At least 30 centimetres of debris was reported in some houses. Family photographs, furniture and other personal items were spotted among the rocks and debris that flowed into yards and streets.

Evacuations were ordered in foothill areas of La Canada Flintridge, La Crescenta and some parts of Acton.

An evacuation centre was set up at La Canada High School and the Red Cross was working to establish other locations to shelter displaced residents.

Crews used bulldozers and other heavy equipment to clear masses of mud and rocks that blocked suburban streets and intersections.

At least 30 of the damaged homes were on Ocean View Boulevard in Pickens Canyon.

Five homes were tagged with a red notice warning they were unsafe to enter. At one house, mud was piled up to the handle on the front door and the yard was washed away, replaced with muck, rocks and a tangle of tree roots. Two white Toyotas were smashed against the front of the house.
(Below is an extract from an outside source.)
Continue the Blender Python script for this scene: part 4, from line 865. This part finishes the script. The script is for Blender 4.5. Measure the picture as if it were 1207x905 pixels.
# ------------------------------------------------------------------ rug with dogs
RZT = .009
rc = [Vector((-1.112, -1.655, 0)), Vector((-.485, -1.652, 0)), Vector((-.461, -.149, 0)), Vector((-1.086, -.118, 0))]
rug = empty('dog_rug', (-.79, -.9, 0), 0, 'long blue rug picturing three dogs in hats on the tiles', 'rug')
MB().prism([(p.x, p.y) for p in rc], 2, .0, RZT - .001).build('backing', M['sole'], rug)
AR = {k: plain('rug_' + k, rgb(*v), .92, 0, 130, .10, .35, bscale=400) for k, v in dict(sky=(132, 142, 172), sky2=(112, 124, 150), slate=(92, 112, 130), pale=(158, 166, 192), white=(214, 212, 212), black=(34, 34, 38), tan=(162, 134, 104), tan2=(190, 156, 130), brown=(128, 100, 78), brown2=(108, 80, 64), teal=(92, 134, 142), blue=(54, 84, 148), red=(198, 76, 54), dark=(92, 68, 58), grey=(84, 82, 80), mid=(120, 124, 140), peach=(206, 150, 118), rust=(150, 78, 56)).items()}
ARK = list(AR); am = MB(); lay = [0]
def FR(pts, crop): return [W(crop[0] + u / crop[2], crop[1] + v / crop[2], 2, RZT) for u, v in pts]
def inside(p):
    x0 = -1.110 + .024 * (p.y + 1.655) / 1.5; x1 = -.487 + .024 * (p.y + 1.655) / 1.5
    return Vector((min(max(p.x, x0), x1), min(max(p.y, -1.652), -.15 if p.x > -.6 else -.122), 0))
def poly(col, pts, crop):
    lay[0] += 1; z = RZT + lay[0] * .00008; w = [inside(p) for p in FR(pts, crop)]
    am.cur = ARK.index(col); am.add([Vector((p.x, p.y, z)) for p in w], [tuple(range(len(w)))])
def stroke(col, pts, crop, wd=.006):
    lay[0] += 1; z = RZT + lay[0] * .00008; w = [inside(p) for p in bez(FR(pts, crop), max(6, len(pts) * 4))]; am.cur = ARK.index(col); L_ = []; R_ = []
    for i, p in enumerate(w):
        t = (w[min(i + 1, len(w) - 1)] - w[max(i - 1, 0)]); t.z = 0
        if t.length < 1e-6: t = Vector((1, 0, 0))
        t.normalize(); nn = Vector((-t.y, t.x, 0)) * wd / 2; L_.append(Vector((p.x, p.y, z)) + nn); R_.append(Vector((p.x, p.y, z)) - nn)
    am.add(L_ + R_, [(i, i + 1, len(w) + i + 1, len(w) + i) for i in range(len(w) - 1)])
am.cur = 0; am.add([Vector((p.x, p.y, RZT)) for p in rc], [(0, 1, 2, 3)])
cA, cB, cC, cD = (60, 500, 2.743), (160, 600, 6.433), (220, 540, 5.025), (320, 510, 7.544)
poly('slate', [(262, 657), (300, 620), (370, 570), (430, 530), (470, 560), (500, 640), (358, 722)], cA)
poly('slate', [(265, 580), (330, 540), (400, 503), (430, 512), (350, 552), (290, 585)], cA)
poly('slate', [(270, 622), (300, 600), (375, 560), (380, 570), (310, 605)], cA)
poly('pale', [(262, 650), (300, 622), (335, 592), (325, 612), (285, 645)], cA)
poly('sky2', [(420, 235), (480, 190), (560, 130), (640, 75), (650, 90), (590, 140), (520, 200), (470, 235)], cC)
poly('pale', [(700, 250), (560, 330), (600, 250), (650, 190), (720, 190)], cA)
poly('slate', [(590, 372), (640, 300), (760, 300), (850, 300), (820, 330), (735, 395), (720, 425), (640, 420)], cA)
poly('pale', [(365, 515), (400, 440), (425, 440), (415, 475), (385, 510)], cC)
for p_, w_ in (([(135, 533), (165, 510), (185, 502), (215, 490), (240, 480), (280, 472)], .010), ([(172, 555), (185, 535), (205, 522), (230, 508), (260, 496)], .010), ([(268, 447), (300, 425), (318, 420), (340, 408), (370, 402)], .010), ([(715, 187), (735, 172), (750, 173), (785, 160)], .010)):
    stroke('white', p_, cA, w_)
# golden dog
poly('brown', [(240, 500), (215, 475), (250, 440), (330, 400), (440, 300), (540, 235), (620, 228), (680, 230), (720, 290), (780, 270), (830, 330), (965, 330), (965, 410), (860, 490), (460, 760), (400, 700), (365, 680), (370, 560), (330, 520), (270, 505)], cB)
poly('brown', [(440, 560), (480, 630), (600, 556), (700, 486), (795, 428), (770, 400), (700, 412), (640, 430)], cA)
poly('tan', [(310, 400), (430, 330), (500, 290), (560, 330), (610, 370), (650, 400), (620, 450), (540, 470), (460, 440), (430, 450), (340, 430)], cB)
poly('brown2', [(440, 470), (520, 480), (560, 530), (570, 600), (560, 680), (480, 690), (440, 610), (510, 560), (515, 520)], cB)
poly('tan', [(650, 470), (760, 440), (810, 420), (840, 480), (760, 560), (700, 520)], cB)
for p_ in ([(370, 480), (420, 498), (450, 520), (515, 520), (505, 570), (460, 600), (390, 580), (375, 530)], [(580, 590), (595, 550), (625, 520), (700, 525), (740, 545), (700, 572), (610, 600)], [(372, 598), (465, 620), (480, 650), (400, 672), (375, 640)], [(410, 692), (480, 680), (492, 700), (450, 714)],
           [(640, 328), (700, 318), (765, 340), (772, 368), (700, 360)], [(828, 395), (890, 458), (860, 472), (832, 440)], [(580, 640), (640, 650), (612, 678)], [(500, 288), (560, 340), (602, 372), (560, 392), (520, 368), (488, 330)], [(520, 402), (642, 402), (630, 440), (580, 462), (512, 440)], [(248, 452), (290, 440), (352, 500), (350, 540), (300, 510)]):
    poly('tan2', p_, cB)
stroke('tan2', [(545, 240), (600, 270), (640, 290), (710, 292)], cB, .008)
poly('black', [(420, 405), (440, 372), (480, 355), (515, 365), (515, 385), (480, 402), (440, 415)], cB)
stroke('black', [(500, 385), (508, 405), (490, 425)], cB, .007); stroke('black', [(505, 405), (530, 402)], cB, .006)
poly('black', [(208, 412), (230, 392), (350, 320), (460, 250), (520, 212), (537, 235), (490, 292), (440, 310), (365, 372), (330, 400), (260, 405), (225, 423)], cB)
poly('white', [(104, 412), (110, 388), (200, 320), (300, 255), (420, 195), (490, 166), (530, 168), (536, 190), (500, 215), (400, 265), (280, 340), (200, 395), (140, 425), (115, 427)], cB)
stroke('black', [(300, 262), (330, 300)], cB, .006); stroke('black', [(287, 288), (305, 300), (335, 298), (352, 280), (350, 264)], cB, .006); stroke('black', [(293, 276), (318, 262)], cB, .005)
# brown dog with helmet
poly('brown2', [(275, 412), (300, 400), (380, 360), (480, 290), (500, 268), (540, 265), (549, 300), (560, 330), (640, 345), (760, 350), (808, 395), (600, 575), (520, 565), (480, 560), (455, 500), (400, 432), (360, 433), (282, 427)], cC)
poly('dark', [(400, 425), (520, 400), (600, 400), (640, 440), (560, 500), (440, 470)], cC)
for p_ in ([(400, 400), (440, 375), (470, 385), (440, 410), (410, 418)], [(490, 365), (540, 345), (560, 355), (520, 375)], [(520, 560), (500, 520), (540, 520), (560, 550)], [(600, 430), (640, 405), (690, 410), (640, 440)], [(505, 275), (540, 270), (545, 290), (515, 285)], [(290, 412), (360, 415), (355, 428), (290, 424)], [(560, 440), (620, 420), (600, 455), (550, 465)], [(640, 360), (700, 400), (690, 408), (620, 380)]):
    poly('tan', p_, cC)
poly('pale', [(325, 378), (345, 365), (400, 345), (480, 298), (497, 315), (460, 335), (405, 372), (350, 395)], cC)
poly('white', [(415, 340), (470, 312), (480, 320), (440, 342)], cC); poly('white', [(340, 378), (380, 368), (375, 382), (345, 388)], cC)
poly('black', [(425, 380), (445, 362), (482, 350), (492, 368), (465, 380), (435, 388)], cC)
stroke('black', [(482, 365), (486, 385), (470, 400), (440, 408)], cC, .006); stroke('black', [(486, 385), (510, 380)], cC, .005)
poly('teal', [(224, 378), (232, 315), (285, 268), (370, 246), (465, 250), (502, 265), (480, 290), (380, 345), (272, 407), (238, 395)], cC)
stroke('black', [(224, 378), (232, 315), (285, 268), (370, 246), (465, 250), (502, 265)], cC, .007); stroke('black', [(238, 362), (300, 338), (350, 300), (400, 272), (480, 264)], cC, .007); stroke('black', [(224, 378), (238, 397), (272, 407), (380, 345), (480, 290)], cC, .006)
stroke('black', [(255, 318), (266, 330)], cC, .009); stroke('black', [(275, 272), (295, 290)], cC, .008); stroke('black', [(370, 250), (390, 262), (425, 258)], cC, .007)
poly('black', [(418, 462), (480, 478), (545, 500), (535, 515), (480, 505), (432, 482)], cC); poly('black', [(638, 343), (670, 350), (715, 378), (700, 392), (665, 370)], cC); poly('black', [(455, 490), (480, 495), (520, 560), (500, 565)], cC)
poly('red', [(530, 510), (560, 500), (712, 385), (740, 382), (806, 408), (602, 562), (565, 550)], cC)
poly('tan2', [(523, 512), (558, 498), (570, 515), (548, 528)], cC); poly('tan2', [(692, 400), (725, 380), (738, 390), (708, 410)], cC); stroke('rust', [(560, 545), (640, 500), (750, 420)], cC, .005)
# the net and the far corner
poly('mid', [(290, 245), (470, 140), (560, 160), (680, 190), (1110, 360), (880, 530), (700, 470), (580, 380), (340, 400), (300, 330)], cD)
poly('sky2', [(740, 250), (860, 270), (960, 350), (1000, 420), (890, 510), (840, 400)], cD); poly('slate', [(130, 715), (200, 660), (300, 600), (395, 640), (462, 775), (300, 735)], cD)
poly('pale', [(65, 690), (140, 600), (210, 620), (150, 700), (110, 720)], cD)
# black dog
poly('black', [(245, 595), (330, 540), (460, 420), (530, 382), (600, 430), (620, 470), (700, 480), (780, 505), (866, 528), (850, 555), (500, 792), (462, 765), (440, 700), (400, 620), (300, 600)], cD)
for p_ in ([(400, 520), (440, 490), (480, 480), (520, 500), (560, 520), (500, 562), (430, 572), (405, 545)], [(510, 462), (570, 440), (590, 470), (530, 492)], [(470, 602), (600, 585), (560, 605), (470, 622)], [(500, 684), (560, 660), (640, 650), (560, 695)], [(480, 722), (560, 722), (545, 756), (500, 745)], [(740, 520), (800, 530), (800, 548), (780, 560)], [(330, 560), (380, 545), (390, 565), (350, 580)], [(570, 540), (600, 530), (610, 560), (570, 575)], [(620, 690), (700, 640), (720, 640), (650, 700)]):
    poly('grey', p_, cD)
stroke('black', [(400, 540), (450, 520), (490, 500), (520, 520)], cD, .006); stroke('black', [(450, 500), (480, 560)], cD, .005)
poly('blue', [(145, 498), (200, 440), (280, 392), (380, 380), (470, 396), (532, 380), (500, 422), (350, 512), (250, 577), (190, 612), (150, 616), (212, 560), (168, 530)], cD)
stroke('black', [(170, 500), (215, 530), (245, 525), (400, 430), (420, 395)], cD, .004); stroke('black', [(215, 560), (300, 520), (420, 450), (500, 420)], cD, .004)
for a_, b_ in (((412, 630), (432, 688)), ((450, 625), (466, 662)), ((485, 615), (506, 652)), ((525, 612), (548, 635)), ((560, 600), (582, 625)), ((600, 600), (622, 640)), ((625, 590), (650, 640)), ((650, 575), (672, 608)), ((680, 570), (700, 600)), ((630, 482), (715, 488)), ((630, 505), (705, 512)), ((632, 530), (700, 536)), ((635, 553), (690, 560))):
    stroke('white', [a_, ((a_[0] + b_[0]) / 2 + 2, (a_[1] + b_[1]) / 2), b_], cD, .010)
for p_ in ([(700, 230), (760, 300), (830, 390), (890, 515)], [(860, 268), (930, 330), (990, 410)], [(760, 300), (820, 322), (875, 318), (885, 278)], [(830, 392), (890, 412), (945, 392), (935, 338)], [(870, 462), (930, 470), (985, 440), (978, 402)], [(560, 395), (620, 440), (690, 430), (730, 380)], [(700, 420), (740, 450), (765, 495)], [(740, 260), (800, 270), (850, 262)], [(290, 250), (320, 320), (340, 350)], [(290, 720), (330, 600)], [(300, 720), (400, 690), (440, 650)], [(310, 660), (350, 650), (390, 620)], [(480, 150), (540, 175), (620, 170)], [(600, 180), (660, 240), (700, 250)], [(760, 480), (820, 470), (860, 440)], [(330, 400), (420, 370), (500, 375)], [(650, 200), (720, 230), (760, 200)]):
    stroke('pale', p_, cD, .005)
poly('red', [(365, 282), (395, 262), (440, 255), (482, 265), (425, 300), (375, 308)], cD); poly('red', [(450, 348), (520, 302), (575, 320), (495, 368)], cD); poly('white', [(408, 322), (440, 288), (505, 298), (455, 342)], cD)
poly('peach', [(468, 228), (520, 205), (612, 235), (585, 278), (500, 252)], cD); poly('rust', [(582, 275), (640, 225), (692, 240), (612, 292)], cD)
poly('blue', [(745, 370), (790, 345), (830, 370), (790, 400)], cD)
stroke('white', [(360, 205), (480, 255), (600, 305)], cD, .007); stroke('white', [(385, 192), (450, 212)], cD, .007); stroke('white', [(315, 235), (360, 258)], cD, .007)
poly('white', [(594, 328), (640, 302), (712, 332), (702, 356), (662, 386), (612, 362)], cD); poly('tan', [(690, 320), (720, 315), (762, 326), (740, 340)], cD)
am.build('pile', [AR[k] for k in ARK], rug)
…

At another nearby red-tagged home, crews dug by hand through more than a metre of mud to try to find the source of a natural gas leak. Workers in the area said at least one house had shifted off its foundation.

No injuries were reported as a result of the mudslides.

Widespread flooding and downed trees tied up traffic and caused accidents across Los Angeles County. A section of the Long Beach Freeway was shut down early Saturday because of high water.

Water almost 30 centimetres deep flowed into businesses on Melrose Avenue. To the east, Topanga Canyon Boulevard was closed by a rockslide just north of the Pacific Coast Highway, and scattered rocks and mud fell on roads in Malibu.

Scattered power outages affected more than 10,000 customers in the Los Angeles area.